In the study of laser quenching on the surface of 55 steel, we found that neither an excessively high laser power nor an excessively quick scanning speed could improve the surface properties of the steel, particularly under high-power laser quenching with fast scanning. The hardened surface expanded with increased laser power, and despite remelting, the hardness value remained relatively constant. Consequently, a comparative study of laser remelting and laser quenching was proposed. First, to investigate the hardening effect of laser remelting and laser quenching on the working surface of 55 steel, the variation of surface hardness in specimens with increasing laser power at different laser ranges was investigated using the single variable principle, and the surface morphology and boundary thermal diffusion of each specimen were analyzed. Second, the effect of scanning speed on the surface hardness of 55 steel was investigated at medium laser power ranges to further characterize the hardening differences between laser remelting and laser quenching on that material. To characterize the intrinsic hardening difference between these processes, XRD analysis was performed on both low and high-laser-power specimens to study the variation of each physical phase with laser power and to obtain the physical phase difference between remelted and quenched specimens.

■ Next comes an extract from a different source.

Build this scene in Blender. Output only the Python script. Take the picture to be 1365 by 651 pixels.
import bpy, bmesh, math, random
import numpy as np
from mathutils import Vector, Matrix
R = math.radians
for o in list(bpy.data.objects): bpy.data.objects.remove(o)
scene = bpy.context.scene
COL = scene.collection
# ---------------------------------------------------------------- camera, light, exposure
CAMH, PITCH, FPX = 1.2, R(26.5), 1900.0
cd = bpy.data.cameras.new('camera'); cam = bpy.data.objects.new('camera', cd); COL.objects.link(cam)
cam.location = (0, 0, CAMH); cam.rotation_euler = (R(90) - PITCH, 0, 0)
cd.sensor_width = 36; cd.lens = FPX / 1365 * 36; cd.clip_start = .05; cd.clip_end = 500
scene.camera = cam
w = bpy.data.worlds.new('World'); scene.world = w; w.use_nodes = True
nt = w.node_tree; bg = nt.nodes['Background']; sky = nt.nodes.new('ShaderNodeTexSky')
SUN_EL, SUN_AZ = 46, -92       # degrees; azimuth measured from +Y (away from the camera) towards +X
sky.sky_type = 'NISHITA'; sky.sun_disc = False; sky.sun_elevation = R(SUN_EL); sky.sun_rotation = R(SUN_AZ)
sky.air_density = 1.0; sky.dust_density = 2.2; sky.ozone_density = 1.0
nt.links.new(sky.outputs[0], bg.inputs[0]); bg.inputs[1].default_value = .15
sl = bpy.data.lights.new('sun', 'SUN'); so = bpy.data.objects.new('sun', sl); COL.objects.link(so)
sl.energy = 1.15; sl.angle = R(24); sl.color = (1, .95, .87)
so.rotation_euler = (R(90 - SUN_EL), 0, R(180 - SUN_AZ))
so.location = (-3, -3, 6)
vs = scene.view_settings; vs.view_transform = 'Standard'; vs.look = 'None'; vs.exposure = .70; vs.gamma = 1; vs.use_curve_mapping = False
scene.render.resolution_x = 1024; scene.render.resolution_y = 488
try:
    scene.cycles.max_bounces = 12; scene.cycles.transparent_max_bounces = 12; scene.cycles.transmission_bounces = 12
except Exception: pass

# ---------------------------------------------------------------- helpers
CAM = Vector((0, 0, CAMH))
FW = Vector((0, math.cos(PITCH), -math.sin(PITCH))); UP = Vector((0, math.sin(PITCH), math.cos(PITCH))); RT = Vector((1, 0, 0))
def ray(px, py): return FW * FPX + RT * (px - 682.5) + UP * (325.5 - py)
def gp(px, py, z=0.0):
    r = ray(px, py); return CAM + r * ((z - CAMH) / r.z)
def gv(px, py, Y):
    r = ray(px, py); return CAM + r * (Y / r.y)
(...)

Finally, the microstructure morphology and hardness changes of the cross-section of the high-laser-power specimens were analyzed, while the EDS line scan of the cross-section of the 2.1 kW specimen was performed to compare the diffusion of elements in the remelted and hardened layers, and based on the above analysis, the intrinsic hardening mechanisms of laser remelting and laser quenching were summarized and analyzed.
By comparing the laser-quenched and laser-remelted specimens within different laser power ranges, we found that the surface hardness has a similar variation pattern. The laser-remelted specimens exhibit a better hardening effect and a significant increase in the cross-sectional hardening layer depth with the increase in the laser power range (Figs. 9 and 10). In addition, the XRD analysis reveals that the laser-remelted specimens had fewer unfused carbide phases than the laser-quenched specimens at different laser power ranges (Fig. 8), and this conclusion is further verified by the microstructure morphology (Fig. 7). Moreover, in the XRD spectra of medium and low laser powers, the peak level of the strongest peak of martensite decreases first and then increases, which indicates that similar lattice distortion occurs with the increase of power in different laser power ranges. In the microstructure comparison, we found that the laser-remelted specimens exhibit more uniform and dense martensite (Fig. 6), and the carbon elements in the remelted layer show stronger diffusion ability than other alloying elements (Fig. 5).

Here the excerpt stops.